Ultimately, we must refute the high priest’s own views to save him from the grasp of these devilish forces. We must do so to protect the heritage of Nichiren Shoshu, as well. One such view involves his distortion of the former high priest’s guidance regarding the significance of the Sho-Hondo. His second erroneous view is expressed in his exhortation of priests to launch the danto (temple movement) movement, which, in light of Buddhism, is a cardinal sin in that it destroys the harmonious unity among believers.

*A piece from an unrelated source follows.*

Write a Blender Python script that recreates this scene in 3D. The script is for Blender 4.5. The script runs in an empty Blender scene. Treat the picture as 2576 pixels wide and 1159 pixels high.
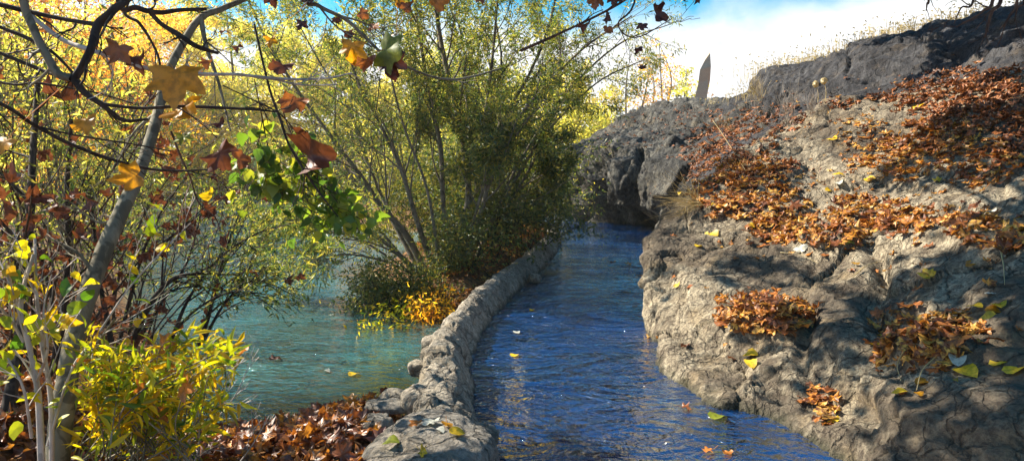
import bpy, math, random
import numpy as np
from mathutils import Vector, Matrix

# ------------------------------------------------------------------ scene, camera
sc = bpy.context.scene
COL = sc.collection
EYE = np.array([0.0, 0.0, 1.9])
FP, CX, CY = 1678.0, 1288.0, 579.5           # focal length and centre for a 2576 px wide picture
PITCH = math.atan(150.0 / FP)
FW = np.array([0, math.cos(PITCH), -math.sin(PITCH)])
UP = np.array([0, math.sin(PITCH), math.cos(PITCH)])
RT = np.array([1.0, 0, 0])

def ray(px, py):
    return FW + RT * ((px - CX) / FP) + UP * ((CY - py) / FP)
def W(px, py, d):                             # the place seen at (px, py), d metres away along the view axis
    return EYE + ray(px, py) * d
def G(px, py, z=0.0):                         # the place at height z seen at (px, py)
    r = ray(px, py)
    return EYE + r * ((z - EYE[2]) / r[2])
def proj(p):
    q = np.asarray(p) - EYE
    d = q @ FW
    dd = np.where(np.abs(d) < 1e-6, 1e-6, d)
    return CX + FP * (q @ RT) / dd, CY - FP * (q @ UP) / dd, d

cam = bpy.data.objects.new("camera", bpy.data.cameras.new("camera"))
COL.objects.link(cam)
cam.location = EYE
cam.rotation_euler = (math.pi / 2 - PITCH, 0, 0)
cam.data.sensor_width = 36
cam.data.lens = FP / 2576 * 36
cam.data.clip_end = 3000
cam.data.clip_start = 0.05
sc.camera = cam

# ------------------------------------------------------------------ mesh building
class MB:
    def __init__(s):
        s.v = []; s.f = {}; s.n = 0
    def add(s, verts, faces, mi=0):
        verts = np.asarray(verts, dtype=np.float64).reshape(-1, 3)
        faces = np.asarray(faces, dtype=np.int64)
        s.v.append(verts)
        s.f.setdefault((faces.shape[1], mi), []).append(faces + s.n)
        s.n += len(verts)
    def build(s, name, mats, parent=None, smooth=True, loc=(0, 0, 0)):
        me = bpy.data.meshes.new(name)
        loc = np.asarray(loc, dtype=float)
        v = np.concatenate(s.v) - loc
        me.vertices.add(len(v))
        me.vertices.foreach_set('co', v.astype(np.float32).ravel())
        lp, st, mi, n = [], [], [], 0
        for (k, m), fl in s.f.items():
            f = np.concatenate(fl)
            lp.append(f.ravel()); st.append(n + np.arange(len(f)) * k); mi.append(np.full(len(f), m)); n += f.size
        lp = np.concatenate(lp); st = np.concatenate(st); mi = np.concatenate(mi)
        me.loops.add(len(lp)); me.loops.foreach_set('vertex_index', lp.astype(np.int32))
        me.polygons.add(len(st)); me.polygons.foreach_set('loop_start', st.astype(np.int32))
        me.polygons.foreach_set('material_index', mi.astype(np.int32))
        me.update(calc_edges=True)
        me.polygons.foreach_set('use_smooth', np.full(len(st), smooth))
        for m in (mats if isinstance(mats, (list, tuple)) else [mats]):
            me.materials.append(m)
        o = bpy.data.objects.new(name, me)
        COL.objects.link(o)
        o.location = loc
        if parent is not None:
            o.parent = parent
            o.location = loc - np.array(parent.location)
        return o

def thing(name, label, cat, loc=(0, 0, 0), group=None, kind=None):
    o = bpy.data.objects.new(name, None); COL.objects.link(o)
    o.location = loc
    o.empty_display_size = 0.2
    return tag(o, label, cat, group, kind)
def tag(o, label=None, cat=None, group=None, kind=None):
    if label: o['label'] = label
    if cat: o['category'] = cat
    if group: o['group'] = group
    if kind: o['kind'] = kind
    return o

# ------------------------------------------------------------------ noise
def _h(ix, iy, iz, seed):
    h = (ix * 374761393 + iy * 668265263 + iz * 2147483647 + seed * 974634777) & 0xffffffff
    h = ((h ^ (h >> 13)) * 1274126177) & 0xffffffff
    h = ((h ^ (h >> 16)) * 2246822519) & 0xffffffff
    return h ^ (h >> 13)
def perlin(p, seed=0):
    p = np.asarray(p, dtype=np.float64)
    i = np.floor(p).astype(np.int64); f = p - i
    u = f * f * f * (f * (f * 6 - 15) + 10)
    def g(dx, dy, dz):
        h = _h(i[:, 0] + dx, i[:, 1] + dy, i[:, 2] + dz, seed)
        a = (h & 1023) / 1023.0 * 2 * np.pi
        z = ((h >> 10) & 1023) / 511.5 - 1
        r = np.sqrt(np.maximum(0, 1 - z * z))
        return (f[:, 0] - dx) * r * np.cos(a) + (f[:, 1] - dy) * r * np.sin(a) + (f[:, 2] - dz) * z
    def L(a, b, t): return a + (b - a) * t
    x0 = L(g(0, 0, 0), g(1, 0, 0), u[:, 0]); x1 = L(g(0, 1, 0), g(1, 1, 0), u[:, 0])
    x2 = L(g(0, 0, 1), g(1, 0, 1), u[:, 0]); x3 = L(g(0, 1, 1), g(1, 1, 1), u[:, 0])
    return L(L(x0, x1, u[:, 1]), L(x2, x3, u[:, 1]), u[:, 2]) * 1.5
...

At the same teachers’ seminar held in August l98l, the high priest clearly mentioned: ″Some of you are speaking ill of the Gakkai and thereby pulling irresolute members toward your temple, thus making them danto members. I think this is becoming harder for you to do these days, but it still is much easier than doing shakubuku and introducing a non-believer to faith in Nichiren Daishonin’s Buddhism. At any rate, if you move in such an erroneous direction, even those who maintain correct faith may be swayed by you and thus have their faith tarnished. Making danto members out of Gakkai members is not shakubuku. Rather, it is a corruption in your faith.″

Correct faith in the Law is now about to perish from Nichiren Shoshu. As members of the Soka Gakkai, you alone can crush the devils hidden within the established structure of the Nichiren Shoshu priesthood, enhance the original teachings of the Daishonin’s Buddhism and protect the high priest, who inherits the Law, from the grasp of devils. The movement you are now staging may be called a people’s revolution. It will change not only one sect but the ideological soil of Japanese society and the world. We priests who wish to follow in the footsteps of the monk Kakutoku sincerely pray that you will unite with Honorary President Ikeda and win in this battle of the Law. We wholeheartedly pledge that when the time is right, we too will definitely arise.